Penso que tanto Lênin quanto Trotsky, ao repetirem que a URSS ainda não era socialista, se referiam justamente ao atraso material. Essa posição particularmente não me causa estranheza, haja vista que a transição é da própria essência do socialismo, isto é, o socialismo é transitório. Dizer que é transição para o socialismo, ou que é socialismo, não traz dificuldades, pois a transitoriedade é inerente.

Communard,

Quando me refiro aos aspectos subjetivo e objetivo, para que se configure um Estado Operário (que é sinônimo de socialista, pois não concebo Estado Operário capitalista como não concebo Estado Burguês socialista), tento fazer justamente a conciliação dos planos político e econômico.
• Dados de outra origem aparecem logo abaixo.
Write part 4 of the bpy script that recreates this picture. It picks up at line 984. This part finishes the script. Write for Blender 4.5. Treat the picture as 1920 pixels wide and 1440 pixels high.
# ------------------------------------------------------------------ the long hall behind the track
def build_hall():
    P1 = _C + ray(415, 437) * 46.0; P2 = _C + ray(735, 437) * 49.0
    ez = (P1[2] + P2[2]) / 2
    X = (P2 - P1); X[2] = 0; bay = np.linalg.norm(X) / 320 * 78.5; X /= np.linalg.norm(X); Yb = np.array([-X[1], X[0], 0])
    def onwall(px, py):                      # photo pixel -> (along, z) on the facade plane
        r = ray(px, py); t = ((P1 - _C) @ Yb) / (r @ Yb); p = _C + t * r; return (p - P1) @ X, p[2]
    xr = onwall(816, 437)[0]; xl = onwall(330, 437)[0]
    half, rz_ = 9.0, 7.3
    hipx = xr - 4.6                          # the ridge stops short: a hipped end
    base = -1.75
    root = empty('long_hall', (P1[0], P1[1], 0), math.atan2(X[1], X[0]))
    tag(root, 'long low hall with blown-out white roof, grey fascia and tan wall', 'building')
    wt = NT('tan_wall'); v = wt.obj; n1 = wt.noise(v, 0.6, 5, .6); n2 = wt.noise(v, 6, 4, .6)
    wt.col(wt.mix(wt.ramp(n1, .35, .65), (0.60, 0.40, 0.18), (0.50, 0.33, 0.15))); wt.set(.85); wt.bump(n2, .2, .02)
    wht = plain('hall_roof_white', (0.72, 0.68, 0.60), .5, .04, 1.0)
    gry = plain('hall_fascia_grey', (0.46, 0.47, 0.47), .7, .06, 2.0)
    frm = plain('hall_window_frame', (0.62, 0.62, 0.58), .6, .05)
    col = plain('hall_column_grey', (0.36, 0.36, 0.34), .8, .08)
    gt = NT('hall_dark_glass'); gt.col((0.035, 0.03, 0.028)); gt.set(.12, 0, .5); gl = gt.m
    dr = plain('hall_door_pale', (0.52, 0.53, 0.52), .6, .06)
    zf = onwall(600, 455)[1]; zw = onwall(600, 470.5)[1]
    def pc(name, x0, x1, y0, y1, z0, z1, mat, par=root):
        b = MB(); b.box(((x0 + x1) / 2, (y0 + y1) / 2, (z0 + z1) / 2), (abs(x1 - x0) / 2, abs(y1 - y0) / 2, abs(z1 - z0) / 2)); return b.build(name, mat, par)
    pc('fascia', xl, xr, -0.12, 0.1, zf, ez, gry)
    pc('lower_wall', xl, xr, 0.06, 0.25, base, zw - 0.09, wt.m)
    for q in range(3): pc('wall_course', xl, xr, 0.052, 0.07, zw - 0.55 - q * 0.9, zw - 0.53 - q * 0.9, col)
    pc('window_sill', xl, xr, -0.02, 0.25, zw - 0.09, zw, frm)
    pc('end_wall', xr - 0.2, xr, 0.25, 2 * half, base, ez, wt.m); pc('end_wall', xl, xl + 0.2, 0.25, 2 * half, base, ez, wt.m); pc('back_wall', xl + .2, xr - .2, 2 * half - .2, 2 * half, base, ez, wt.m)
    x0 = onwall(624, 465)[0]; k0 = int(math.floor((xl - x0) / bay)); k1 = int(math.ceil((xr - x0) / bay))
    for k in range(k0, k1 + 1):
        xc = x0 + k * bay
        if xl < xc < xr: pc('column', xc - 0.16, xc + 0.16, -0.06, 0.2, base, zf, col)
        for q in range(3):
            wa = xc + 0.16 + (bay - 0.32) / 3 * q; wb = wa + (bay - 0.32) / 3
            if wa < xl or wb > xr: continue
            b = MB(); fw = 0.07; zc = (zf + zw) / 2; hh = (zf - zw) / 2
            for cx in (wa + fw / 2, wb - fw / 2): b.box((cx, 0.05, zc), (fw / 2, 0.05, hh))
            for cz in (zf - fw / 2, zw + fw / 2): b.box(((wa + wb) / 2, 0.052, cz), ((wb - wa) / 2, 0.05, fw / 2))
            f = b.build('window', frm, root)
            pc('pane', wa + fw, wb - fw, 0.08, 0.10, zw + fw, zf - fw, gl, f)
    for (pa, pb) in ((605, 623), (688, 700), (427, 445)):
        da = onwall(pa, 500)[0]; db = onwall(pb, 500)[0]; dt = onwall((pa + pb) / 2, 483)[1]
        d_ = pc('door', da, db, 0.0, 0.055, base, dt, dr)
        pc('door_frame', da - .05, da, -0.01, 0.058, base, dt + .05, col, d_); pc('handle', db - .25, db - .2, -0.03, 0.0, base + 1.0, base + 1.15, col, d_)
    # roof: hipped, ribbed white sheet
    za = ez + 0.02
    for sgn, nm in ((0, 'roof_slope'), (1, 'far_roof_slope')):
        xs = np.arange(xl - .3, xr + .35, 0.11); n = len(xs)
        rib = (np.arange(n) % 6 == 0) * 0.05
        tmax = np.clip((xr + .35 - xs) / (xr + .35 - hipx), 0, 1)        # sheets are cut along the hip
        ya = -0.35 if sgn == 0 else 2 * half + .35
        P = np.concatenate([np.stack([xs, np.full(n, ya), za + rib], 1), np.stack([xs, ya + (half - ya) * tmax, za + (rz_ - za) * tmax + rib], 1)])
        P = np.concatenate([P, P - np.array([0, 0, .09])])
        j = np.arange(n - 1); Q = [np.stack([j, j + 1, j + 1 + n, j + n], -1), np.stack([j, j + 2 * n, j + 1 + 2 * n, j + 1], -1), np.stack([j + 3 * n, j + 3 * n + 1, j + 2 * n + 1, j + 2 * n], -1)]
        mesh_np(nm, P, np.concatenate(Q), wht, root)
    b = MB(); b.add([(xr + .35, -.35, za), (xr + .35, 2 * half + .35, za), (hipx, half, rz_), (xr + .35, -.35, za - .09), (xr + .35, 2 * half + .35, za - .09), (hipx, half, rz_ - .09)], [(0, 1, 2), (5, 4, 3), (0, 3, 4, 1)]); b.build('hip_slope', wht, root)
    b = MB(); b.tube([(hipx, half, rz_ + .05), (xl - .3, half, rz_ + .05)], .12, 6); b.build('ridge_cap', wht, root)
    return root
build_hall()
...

O Estado Operário degenerado é aquele no qual o aspecto subjetivo (político) é deficiente- não é a classe trabalhadora no poder, e sim uma casta (a burocracia) em nome dela. Mas as bases materiais, econômicas, são socialistas (aspecto objetivo), daí a revolução nesses casos ter caráter político mas não econômico: derruba-se as castas burocráticas mas se mantém as bases da economia.

Você tem razão, sobre a ausência de uma "Teoria Geral do Estado" em Marx. É uma das críticas (construtivas, reconheço) que o liberal Norberto Bobbio faz em "Qual socialismo?", na qual expõe problemas diante do marxismo.

Sobre a China, eu considero a experiência um capitalismo com elementos de socialismo, ou quando muito capitossocialista ou sóciocapitalista, isto é, híbrida, se é que isso é possível. Não tiro a razão, portanto, dos maoístas ortodoxos quando dizem que a restauração capitalista se deu com a ascensão do grupo de Deng Xiaoping em 76.

Eu não endosso a visão mecanicista da História, que irá requerer etapas bem definidas. Penso como Adam Schaff, que diz: "Quando se fala de determinantes econômicas da evolução história, não se faz confissão de um fatalismo econômico qualquer, e sim uma análise de determinantes da evolução, (...)". A visão etapista -uma interpretação errônea de Marx- pode levar a que se desemboque no marxismo vulgar.